● **Data segment**:
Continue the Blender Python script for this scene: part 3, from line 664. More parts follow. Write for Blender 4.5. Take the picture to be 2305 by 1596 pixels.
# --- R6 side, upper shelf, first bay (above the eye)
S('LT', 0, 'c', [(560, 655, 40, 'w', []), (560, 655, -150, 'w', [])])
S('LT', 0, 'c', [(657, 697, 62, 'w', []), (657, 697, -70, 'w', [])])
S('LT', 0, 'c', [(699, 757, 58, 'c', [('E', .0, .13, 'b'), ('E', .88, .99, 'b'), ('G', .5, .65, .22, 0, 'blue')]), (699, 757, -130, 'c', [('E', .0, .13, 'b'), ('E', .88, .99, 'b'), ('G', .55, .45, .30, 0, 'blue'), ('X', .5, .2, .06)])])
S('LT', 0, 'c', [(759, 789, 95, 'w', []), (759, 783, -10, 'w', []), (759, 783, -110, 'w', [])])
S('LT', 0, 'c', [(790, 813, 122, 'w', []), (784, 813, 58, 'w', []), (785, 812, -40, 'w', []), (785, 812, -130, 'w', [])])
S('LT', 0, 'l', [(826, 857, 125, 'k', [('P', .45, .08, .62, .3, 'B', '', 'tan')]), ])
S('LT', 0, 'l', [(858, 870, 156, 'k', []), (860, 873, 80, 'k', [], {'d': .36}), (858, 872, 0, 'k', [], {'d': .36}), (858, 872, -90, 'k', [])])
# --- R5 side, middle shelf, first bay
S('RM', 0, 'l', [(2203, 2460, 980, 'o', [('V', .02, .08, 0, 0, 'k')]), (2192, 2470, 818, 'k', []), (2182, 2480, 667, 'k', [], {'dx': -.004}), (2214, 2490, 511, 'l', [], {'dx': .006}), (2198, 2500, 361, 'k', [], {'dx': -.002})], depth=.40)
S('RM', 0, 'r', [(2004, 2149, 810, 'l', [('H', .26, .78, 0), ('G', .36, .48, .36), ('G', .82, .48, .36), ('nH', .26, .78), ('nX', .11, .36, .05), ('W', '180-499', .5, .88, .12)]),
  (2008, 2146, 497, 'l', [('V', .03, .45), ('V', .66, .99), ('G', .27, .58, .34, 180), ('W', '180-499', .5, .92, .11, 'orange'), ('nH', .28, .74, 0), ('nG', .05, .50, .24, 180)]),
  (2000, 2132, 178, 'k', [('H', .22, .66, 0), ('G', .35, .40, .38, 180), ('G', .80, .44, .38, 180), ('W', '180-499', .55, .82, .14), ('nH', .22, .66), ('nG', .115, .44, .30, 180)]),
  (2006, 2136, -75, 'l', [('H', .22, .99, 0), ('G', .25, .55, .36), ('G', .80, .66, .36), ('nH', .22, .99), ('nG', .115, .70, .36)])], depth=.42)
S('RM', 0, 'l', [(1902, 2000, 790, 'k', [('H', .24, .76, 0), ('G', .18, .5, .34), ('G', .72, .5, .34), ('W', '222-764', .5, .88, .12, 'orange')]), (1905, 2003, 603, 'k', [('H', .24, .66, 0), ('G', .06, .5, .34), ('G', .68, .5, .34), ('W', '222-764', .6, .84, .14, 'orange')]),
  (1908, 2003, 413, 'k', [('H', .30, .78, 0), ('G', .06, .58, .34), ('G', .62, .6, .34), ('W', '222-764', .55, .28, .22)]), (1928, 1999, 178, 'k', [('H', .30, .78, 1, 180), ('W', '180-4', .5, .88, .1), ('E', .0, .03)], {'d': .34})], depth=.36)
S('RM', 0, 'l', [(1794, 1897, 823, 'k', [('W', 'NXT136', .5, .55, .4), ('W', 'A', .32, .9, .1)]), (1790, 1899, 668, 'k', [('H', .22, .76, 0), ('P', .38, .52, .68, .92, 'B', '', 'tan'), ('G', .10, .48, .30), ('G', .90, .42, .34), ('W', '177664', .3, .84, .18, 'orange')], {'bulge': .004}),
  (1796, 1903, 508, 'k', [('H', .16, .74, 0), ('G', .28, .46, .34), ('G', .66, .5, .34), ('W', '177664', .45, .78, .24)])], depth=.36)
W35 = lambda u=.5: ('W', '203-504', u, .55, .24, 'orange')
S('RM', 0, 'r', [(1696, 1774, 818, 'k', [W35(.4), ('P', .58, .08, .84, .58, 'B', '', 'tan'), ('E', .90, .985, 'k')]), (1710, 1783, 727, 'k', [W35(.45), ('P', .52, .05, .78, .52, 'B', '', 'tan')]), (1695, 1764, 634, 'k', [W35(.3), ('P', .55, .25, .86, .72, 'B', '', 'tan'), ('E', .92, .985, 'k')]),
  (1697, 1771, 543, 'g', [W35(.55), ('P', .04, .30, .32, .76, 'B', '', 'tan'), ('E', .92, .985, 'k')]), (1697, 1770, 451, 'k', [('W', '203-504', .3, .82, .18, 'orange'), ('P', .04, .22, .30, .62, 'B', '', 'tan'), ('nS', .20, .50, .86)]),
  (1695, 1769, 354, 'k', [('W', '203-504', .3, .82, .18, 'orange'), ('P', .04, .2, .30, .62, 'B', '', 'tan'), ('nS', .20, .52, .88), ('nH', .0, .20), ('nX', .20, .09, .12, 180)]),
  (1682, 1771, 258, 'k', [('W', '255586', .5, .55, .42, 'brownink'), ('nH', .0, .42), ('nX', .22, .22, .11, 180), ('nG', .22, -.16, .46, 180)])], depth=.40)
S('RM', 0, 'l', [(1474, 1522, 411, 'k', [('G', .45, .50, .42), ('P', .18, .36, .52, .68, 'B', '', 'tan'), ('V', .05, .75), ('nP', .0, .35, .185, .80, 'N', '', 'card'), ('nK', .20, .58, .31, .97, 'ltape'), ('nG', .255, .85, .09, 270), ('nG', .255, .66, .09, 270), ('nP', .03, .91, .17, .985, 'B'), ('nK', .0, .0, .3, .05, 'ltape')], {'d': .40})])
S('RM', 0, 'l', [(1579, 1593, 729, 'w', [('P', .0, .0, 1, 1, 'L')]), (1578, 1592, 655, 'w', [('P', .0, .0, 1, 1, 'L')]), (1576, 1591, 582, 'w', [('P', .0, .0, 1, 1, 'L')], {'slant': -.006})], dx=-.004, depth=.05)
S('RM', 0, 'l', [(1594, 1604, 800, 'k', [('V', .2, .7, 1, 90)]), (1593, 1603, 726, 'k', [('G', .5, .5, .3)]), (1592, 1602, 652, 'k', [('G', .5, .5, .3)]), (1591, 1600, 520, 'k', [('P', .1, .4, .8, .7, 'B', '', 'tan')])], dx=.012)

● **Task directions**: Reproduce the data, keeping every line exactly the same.

● **Solution**:
Continue the Blender Python script for this scene: part 3, from line 664. More parts follow. Write for Blender 4.5. Take the picture to be 2305 by 1596 pixels.
# --- R6 side, upper shelf, first bay (above the eye)
S('LT', 0, 'c', [(560, 655, 40, 'w', []), (560, 655, -150, 'w', [])])
S('LT', 0, 'c', [(657, 697, 62, 'w', []), (657, 697, -70, 'w', [])])
S('LT', 0, 'c', [(699, 757, 58, 'c', [('E', .0, .13, 'b'), ('E', .88, .99, 'b'), ('G', .5, .65, .22, 0, 'blue')]), (699, 757, -130, 'c', [('E', .0, .13, 'b'), ('E', .88, .99, 'b'), ('G', .55, .45, .30, 0, 'blue'), ('X', .5, .2, .06)])])
S('LT', 0, 'c', [(759, 789, 95, 'w', []), (759, 783, -10, 'w', []), (759, 783, -110, 'w', [])])
S('LT', 0, 'c', [(790, 813, 122, 'w', []), (784, 813, 58, 'w', []), (785, 812, -40, 'w', []), (785, 812, -130, 'w', [])])
S('LT', 0, 'l', [(826, 857, 125, 'k', [('P', .45, .08, .62, .3, 'B', '', 'tan')]), ])
S('LT', 0, 'l', [(858, 870, 156, 'k', []), (860, 873, 80, 'k', [], {'d': .36}), (858, 872, 0, 'k', [], {'d': .36}), (858, 872, -90, 'k', [])])
# --- R5 side, middle shelf, first bay
S('RM', 0, 'l', [(2203, 2460, 980, 'o', [('V', .02, .08, 0, 0, 'k')]), (2192, 2470, 818, 'k', []), (2182, 2480, 667, 'k', [], {'dx': -.004}), (2214, 2490, 511, 'l', [], {'dx': .006}), (2198, 2500, 361, 'k', [], {'dx': -.002})], depth=.40)
S('RM', 0, 'r', [(2004, 2149, 810, 'l', [('H', .26, .78, 0), ('G', .36, .48, .36), ('G', .82, .48, .36), ('nH', .26, .78), ('nX', .11, .36, .05), ('W', '180-499', .5, .88, .12)]),
  (2008, 2146, 497, 'l', [('V', .03, .45), ('V', .66, .99), ('G', .27, .58, .34, 180), ('W', '180-499', .5, .92, .11, 'orange'), ('nH', .28, .74, 0), ('nG', .05, .50, .24, 180)]),
  (2000, 2132, 178, 'k', [('H', .22, .66, 0), ('G', .35, .40, .38, 180), ('G', .80, .44, .38, 180), ('W', '180-499', .55, .82, .14), ('nH', .22, .66), ('nG', .115, .44, .30, 180)]),
  (2006, 2136, -75, 'l', [('H', .22, .99, 0), ('G', .25, .55, .36), ('G', .80, .66, .36), ('nH', .22, .99), ('nG', .115, .70, .36)])], depth=.42)
S('RM', 0, 'l', [(1902, 2000, 790, 'k', [('H', .24, .76, 0), ('G', .18, .5, .34), ('G', .72, .5, .34), ('W', '222-764', .5, .88, .12, 'orange')]), (1905, 2003, 603, 'k', [('H', .24, .66, 0), ('G', .06, .5, .34), ('G', .68, .5, .34), ('W', '222-764', .6, .84, .14, 'orange')]),
  (1908, 2003, 413, 'k', [('H', .30, .78, 0), ('G', .06, .58, .34), ('G', .62, .6, .34), ('W', '222-764', .55, .28, .22)]), (1928, 1999, 178, 'k', [('H', .30, .78, 1, 180), ('W', '180-4', .5, .88, .1), ('E', .0, .03)], {'d': .34})], depth=.36)
S('RM', 0, 'l', [(1794, 1897, 823, 'k', [('W', 'NXT136', .5, .55, .4), ('W', 'A', .32, .9, .1)]), (1790, 1899, 668, 'k', [('H', .22, .76, 0), ('P', .38, .52, .68, .92, 'B', '', 'tan'), ('G', .10, .48, .30), ('G', .90, .42, .34), ('W', '177664', .3, .84, .18, 'orange')], {'bulge': .004}),
  (1796, 1903, 508, 'k', [('H', .16, .74, 0), ('G', .28, .46, .34), ('G', .66, .5, .34), ('W', '177664', .45, .78, .24)])], depth=.36)
W35 = lambda u=.5: ('W', '203-504', u, .55, .24, 'orange')
S('RM', 0, 'r', [(1696, 1774, 818, 'k', [W35(.4), ('P', .58, .08, .84, .58, 'B', '', 'tan'), ('E', .90, .985, 'k')]), (1710, 1783, 727, 'k', [W35(.45), ('P', .52, .05, .78, .52, 'B', '', 'tan')]), (1695, 1764, 634, 'k', [W35(.3), ('P', .55, .25, .86, .72, 'B', '', 'tan'), ('E', .92, .985, 'k')]),
  (1697, 1771, 543, 'g', [W35(.55), ('P', .04, .30, .32, .76, 'B', '', 'tan'), ('E', .92, .985, 'k')]), (1697, 1770, 451, 'k', [('W', '203-504', .3, .82, .18, 'orange'), ('P', .04, .22, .30, .62, 'B', '', 'tan'), ('nS', .20, .50, .86)]),
  (1695, 1769, 354, 'k', [('W', '203-504', .3, .82, .18, 'orange'), ('P', .04, .2, .30, .62, 'B', '', 'tan'), ('nS', .20, .52, .88), ('nH', .0, .20), ('nX', .20, .09, .12, 180)]),
  (1682, 1771, 258, 'k', [('W', '255586', .5, .55, .42, 'brownink'), ('nH', .0, .42), ('nX', .22, .22, .11, 180), ('nG', .22, -.16, .46, 180)])], depth=.40)
S('RM', 0, 'l', [(1474, 1522, 411, 'k', [('G', .45, .50, .42), ('P', .18, .36, .52, .68, 'B', '', 'tan'), ('V', .05, .75), ('nP', .0, .35, .185, .80, 'N', '', 'card'), ('nK', .20, .58, .31, .97, 'ltape'), ('nG', .255, .85, .09, 270), ('nG', .255, .66, .09, 270), ('nP', .03, .91, .17, .985, 'B'), ('nK', .0, .0, .3, .05, 'ltape')], {'d': .40})])
S('RM', 0, 'l', [(1579, 1593, 729, 'w', [('P', .0, .0, 1, 1, 'L')]), (1578, 1592, 655, 'w', [('P', .0, .0, 1, 1, 'L')]), (1576, 1591, 582, 'w', [('P', .0, .0, 1, 1, 'L')], {'slant': -.006})], dx=-.004, depth=.05)
S('RM', 0, 'l', [(1594, 1604, 800, 'k', [('V', .2, .7, 1, 90)]), (1593, 1603, 726, 'k', [('G', .5, .5, .3)]), (1592, 1602, 652, 'k', [('G', .5, .5, .3)]), (1591, 1600, 520, 'k', [('P', .1, .4, .8, .7, 'B', '', 'tan')])], dx=.012)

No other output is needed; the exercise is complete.